Richard McGregor
Professor of Religious Studies
Chair of the Department of Religious Studies
Professor McGregor's area of expertise is Islam, particularly the medieval intellectual and mystical traditions. He explores religion at the intersections of philosophy, theology, aesthetics, and embodiment. His work has received support from the Fulbright Program, the American Academy of Religion, the American Research Center in Egypt, the Getty Foundation, the National German Research Foundation, the French Ministry of National Education, and the Social Sciences & Humanities Research Council of Canada. He received his PhD from McGill University in 2001, and at Vanderbilt teaches courses on Qur'an and Interpretation, Sufism, and Method and theory in the Study of Religion. He came to Nashville after a two-year postdoc in Cairo, at the Institut Français d’Archéologie Orientale.
Representative Publications
Appearing in 2020 with Cambridge University Press, Islam and the Devotional Object: Seeing Religion in Egypt and Syria reconstructs a rich material culture that until recently flourished in the Islamic heartlands. Taking materiality as inextricable from metaphysics, this study traces the turbulent lives of key religious objects. Elaborate parades in Cairo and Damascus displayed decorated objects of great value, destined for Mecca and Medina. These included the precious yearly dress sewn for the Ka’ba, and large colorful sedans mounted on camels, which mysteriously would complete the Hajj without carrying a single passenger. Along with the brisk trade in Islamic relics, these objects and the variety of contested meanings attached to them, constituted a material practice of religion that persisted until the colonial interventions of the nineteenth century. The rising tide of political Islam that engulfed the region in the twentieth century, for its own ideological reasons, continued the colonial suppression of this religious culture.
In collaboration with Lenn Goodman, McGregor has published a critical Arabic edition and English translation of The Case of the Animals versus Man before the King of the Jinn (Oxford, 2009). Part of a tenth-century Iraqi encyclopedia, this philosophical text explores ethics, religion, and science, in the form of a fabled court case at which the animals of the world argue against humanity's claim of superiority over all creation. In this rich allegorical fable the exploited and oppressed animals pursue a case against humanity. They are granted the gift of speech and presented as subjects with views and interests of their own.
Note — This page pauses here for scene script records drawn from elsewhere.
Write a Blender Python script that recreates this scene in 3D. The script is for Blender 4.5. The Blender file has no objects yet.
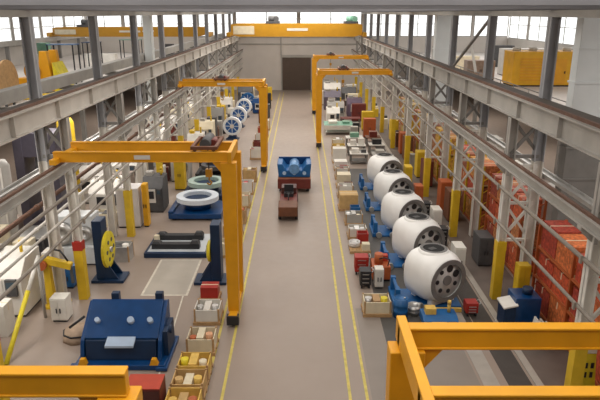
import bpy, bmesh, math, random
from mathutils import Vector, Matrix
C = bpy.context.scene.collection
SC = bpy.context.scene
rnd = random.Random(7)

# ------------------------------------------------------------------ camera, world, lights, exposure
cd = bpy.data.cameras.new('camera'); cam = bpy.data.objects.new('camera', cd); C.objects.link(cam)
cd.sensor_width = 36; cd.lens = 36; cd.clip_end = 500
cam.location = (0, 0, 12); cam.rotation_euler = (math.radians(90 - 17.31), 0, 0)
SC.camera = cam
W = bpy.data.worlds.new('sky'); SC.world = W; W.use_nodes = True
bg = W.node_tree.nodes['Background']; bg.inputs[0].default_value = (1.0, 0.985, 0.95, 1); bg.inputs[1].default_value = 1.7
SC.view_settings.view_transform = 'Standard'; SC.view_settings.look = 'None'
SC.view_settings.exposure = 0.0; SC.view_settings.gamma = 1.0; SC.view_settings.use_curve_mapping = False


def area(name, loc, sx, sy, power, col=(1, .95, .88), rot=(0, 0, 0)):
    l = bpy.data.lights.new(name, 'AREA'); l.shape = 'RECTANGLE'; l.size = sx; l.size_y = sy; l.energy = power; l.color = col
    o = bpy.data.objects.new(name, l); C.objects.link(o); o.location = loc; o.rotation_euler = rot
    return o


for yy, pw in ((8, 1500), (26, 1550), (44, 1750), (62, 2300), (82, 3600)):    # roof lights of the hall
    area('hall_roof_light', (-0.5, yy, 13.3), 15, 13, pw)
for yy in (15, 38, 62, 85):                          # roof lights of the two neighbouring bays
    area('bay_roof_light', (-21.5, yy, 13.3), 18, 12, 1400, (1, .97, .93))
    area('bay_roof_light', (21, yy, 13.3), 18, 12, 1400, (1, .97, .93))
for yy in (18, 34, 52, 70):                          # added fill lights without fixtures, beside and under the mezzanine decks
    area('side_aisle_fill', (-13.2, yy, 8.0), 2.0, 9, 650)
    area('side_aisle_fill', (12.6, yy, 8.0), 2.0, 9, 130)
    area('under_deck_fill', (-20.5, yy, 5.6), 7, 9, 420)
    area('under_deck_fill', (20, yy, 5.6), 7, 9, 420)


# ------------------------------------------------------------------ materials
def lin(h):
    h = h.lstrip('#'); o = []
    for i in (0, 2, 4):
        c = int(h[i:i + 2], 16) / 255
        o.append(c / 12.92 if c <= .04045 else ((c + .055) / 1.055) ** 2.4)
    return tuple(o)


MATS = {}


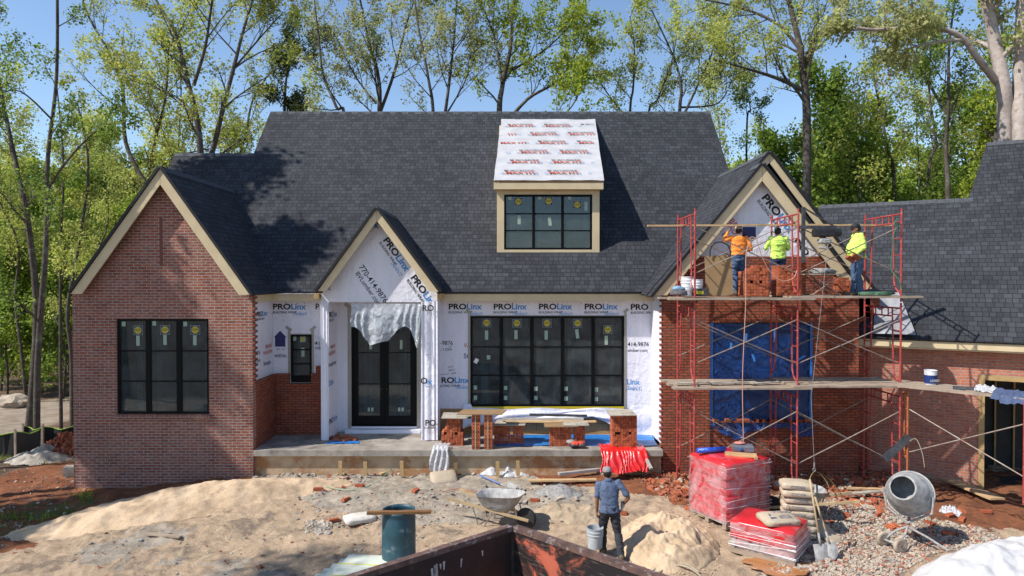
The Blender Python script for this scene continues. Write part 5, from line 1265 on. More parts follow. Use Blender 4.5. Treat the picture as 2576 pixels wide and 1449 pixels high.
# loosened wrap hanging below the big window
g = []
x0_, x1_ = P(1165, 1010, MY - .05), P(1655, 1010, MY - .05)
dp = [(0, .62), (.12, .40), (.3, .30), (.5, .28), (.66, .22), (.74, .38), (.84, .72), (.90, 1.02), (.96, 1.0), (1, .6)]
def dpf(s):
    for i in range(len(dp) - 1):
        if s <= dp[i + 1][0]: u_ = (s - dp[i][0]) / (dp[i + 1][0] - dp[i][0]); return dp[i][1] * (1 - u_) + dp[i + 1][1] * u_
    return dp[-1][1]
ztop = P(1300, 1026, MY).z
for i in range(21):
    t = i / 20; row = []
    for j in range(81):
        s = j / 80; zt_ = ztop + (.10 if s < .04 or s > .86 else -.01); row.append(Vector((x0_.x + (x1_.x - x0_.x) * s, MY - .02 - .10 * t - .05 * math.sin(t * 9 + s * 12) * t - .06 * abs(float(fbm(s * 9, t * 4, 3))), zt_ - dpf(s) * t + .02 * math.sin(s * 20 + t * 6))))
    g.append(row)
o = MB(); o.sheet(g); o.build("loose_wrap", M_wrap, house, smooth=True)
for s_, px, py in (("BUILDING", 1345, 1033), ("Linx", 1602, 1062)): pass
# stakes at the slab face
for k, px in enumerate((855, 918, 1010, 1146, 1252, 1303)):
    q = gpt(px, 1176); o = MB(); o.obox((P(px, 1160, 16.2).x, 16.25, q.z + .18), (.085, .035, .36), Matrix.Rotation(R(rb_.uniform(-3, 3)), 3, 'Y')); thing(o, "wooden_stake", M_lumber, f"short wooden stake against the porch foundation, {['first', 'second', 'third', 'fourth', 'fifth', 'sixth'][k]} from the left", "stake", "stakes along the porch foundation")
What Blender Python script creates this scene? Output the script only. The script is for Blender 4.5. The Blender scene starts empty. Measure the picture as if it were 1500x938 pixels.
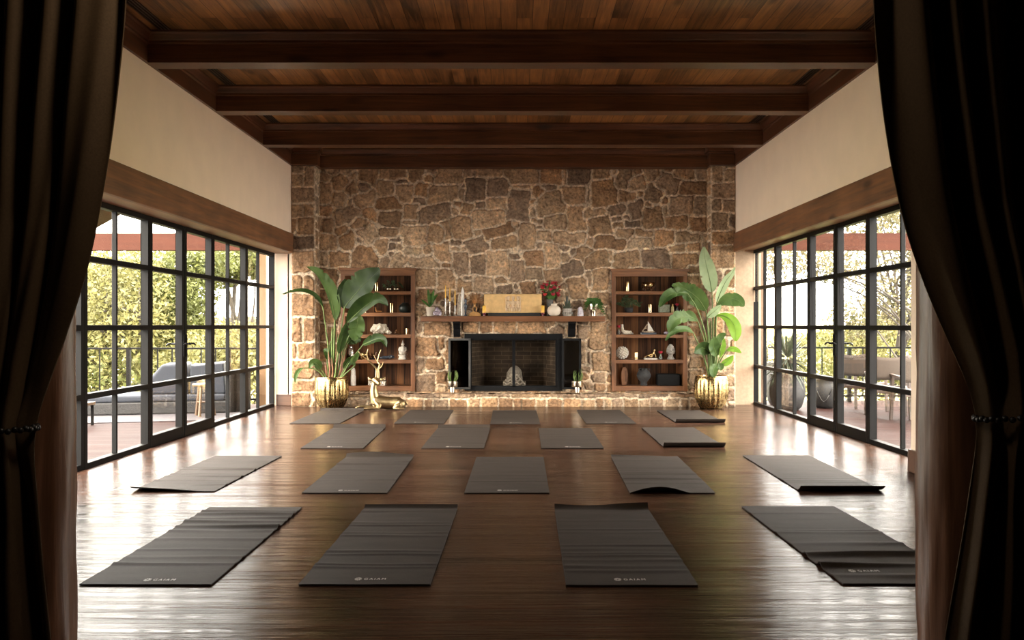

Over the course of the hearing they rebuke and criticize human weakness, deny humanity's superiority, and make powerful demands for greater justice and respect for animals. This sophisticated moral allegory combines elements of satire with a thought-provoking thesis on animal welfare.
The Case of the Animals also appeared in paperback, English translation only, with Oxford in 2012.
In 2004 McGregor published Sanctity and Mysticism in Medieval Egypt: the Wafa’ Sufi Order and the Legacy of Ibn ‘Arabi. Using the original writings of two Egyptian Sufis, Muhammad Wafa' and his son 'Ali, this book shows how the Islamic idea of sainthood developed in the medieval period. Although without a church to canonize its "saints," the Islamic tradition nevertheless debated and developed a variety of ideas concerning miracles, sanctity, saintly intermediaries, and pious role models. In the writings of the Wafa's, a complete mystical worldview unfolds, one with a distinct doctrine of sainthood and a novel understanding of the apocalypse.
In 2006 and 2010, McGregor co-edited The Development of Sufism in the Mamluk Period, and Sufism in the Ottoman Era. These papers in English, French, and Arabic, explore the diversity of Sufism with special attention to Egypt, Syria, and the Maghreb in the medieval and pre-modern periods.
Professor McGregor's current projects include a new translation of Ibn Ishaq's Sira, entitled Selections from the Life of Muhammad, and an edited volume on Islamic ritual.